Knowing that we will live forever with God in a place without sin and suffering can help us live above the pain we face in this life.  This is what Paul meant when he closed out this portion of his letter when he said: We know that if the tent that we live in on earth is torn down, we have a building from God.  It’s a house that isn’t handmade, which is eternal and located in heaven.
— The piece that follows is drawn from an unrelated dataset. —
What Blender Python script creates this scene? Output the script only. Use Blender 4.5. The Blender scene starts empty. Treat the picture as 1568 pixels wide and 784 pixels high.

And that, my friends, is what gets us out of bed each and every day.

 

Let us pray.

 

Gracious and loving God, life is difficult even on the best of days.  We live in a world beset on all sides by all sorts of ills and evil, the evil that men do for the sake of their own greed, power and selfishness.  They act the way they do because they think that is all there is to life, but we know different.  We have a hope and belief in what we do not see but know exists, that you are God and will stand by your promise to us of a life with you in eternity.  As difficult as life is, we know that one day we shall overcome our trials and tribulations, one day we will walk hand in hand, one day we shall all be free, one day we shall live in peace, that you will see us through, and we shall overcome some day.  In Jesus name, we pray, Amen.